Vanessa Rodriguez didn't expect to spend her day off mourning the King of Pop.

Hesperia resident Rodriguez, 21, full-time student at Victor Valley College -- she's hoping to get into the school's nursing program -- and bank teller was going to spend Tuesday at Raging Waters in San Dimas.

Then her friend called to tell her that they were two in 18,000: They had won a pair of the 9,000 pairs of tickets to the Michael Jackson memorial and concert at the Staples Center in Los Angeles on July 7.

"It was actually her mom that got tickets.

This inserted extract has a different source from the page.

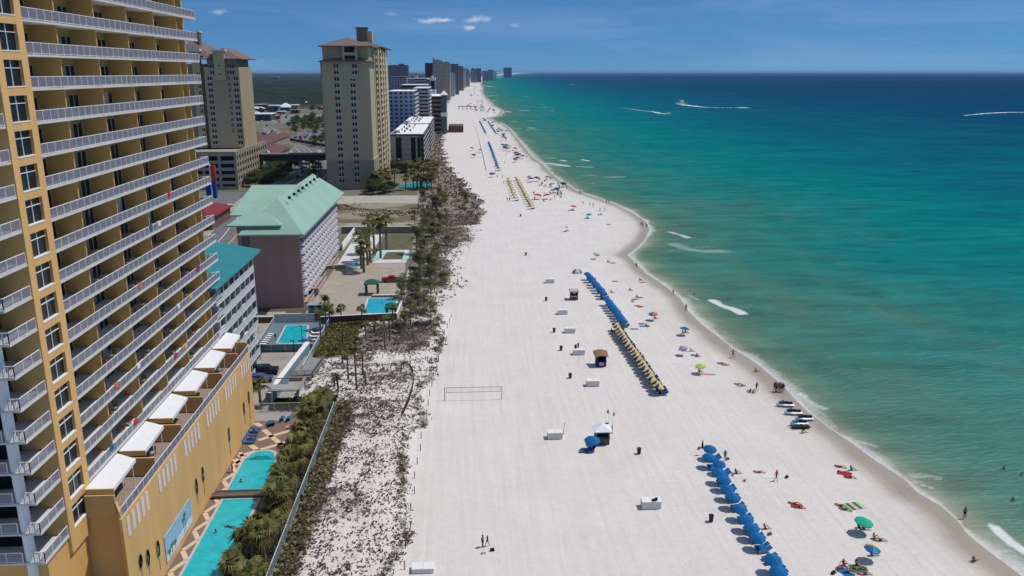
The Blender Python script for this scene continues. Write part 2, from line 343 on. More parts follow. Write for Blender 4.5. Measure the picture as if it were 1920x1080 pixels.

She did it by chance, to see if she could do it," Rodriguez said Friday. "She just handed them to us."

Rodriguez has been a fan since at least 1991.

"As long as I can remember, actually," she said. "The first one I remember really big was 'Black or White,'" the first single off of Jackson's Dangerous album. "I just like that everybody can listen to him and not complain about who has control of the radio."

The trip from Hesperia to the memorial was an epic undertaking.

"I got up around 4:45. We left around 6:30," Rodriguez said. "I was expecting it to be really crazy, but it was actually really organized. It was a really nice memorial. ... The only thing that was disorganized was the parking."

They ended up three blocks from the Staples Center -- a long enough distance to let the girls browse at the various vendors selling unlicensed Michael Jackson t-shirts. Rodridguez ended up buying two.

But it was the main event that occupied most of the day, as they had a front row seat -- their entire section had their assigned seating moved closer to the stage than where they had started -- to a parade of celebrities honoring the late entertainer.

"The part that got me the most was when his daughter [Paris] spoke," Rodriguez said. "But just being there, and knowing all of the people who were speaking ... you got to see Michael Jackson as a person and not as a celebrity."

The audience was a mix of hardcore fans and simple spectators.

"My friend I went with, she wasn't a big fan ... but then there were a group of ladies sitting next to her, crying," Rodriguez said, "As if it was there father that passed away."

The pair got back to the High Desert after 4, 12 hours after Rodriguez had gotten up to prepare for the memorial.

"I don't think you'll be able to experience something like that passing" again, she said. "I don't think there will be anybody who affects people as much as he did."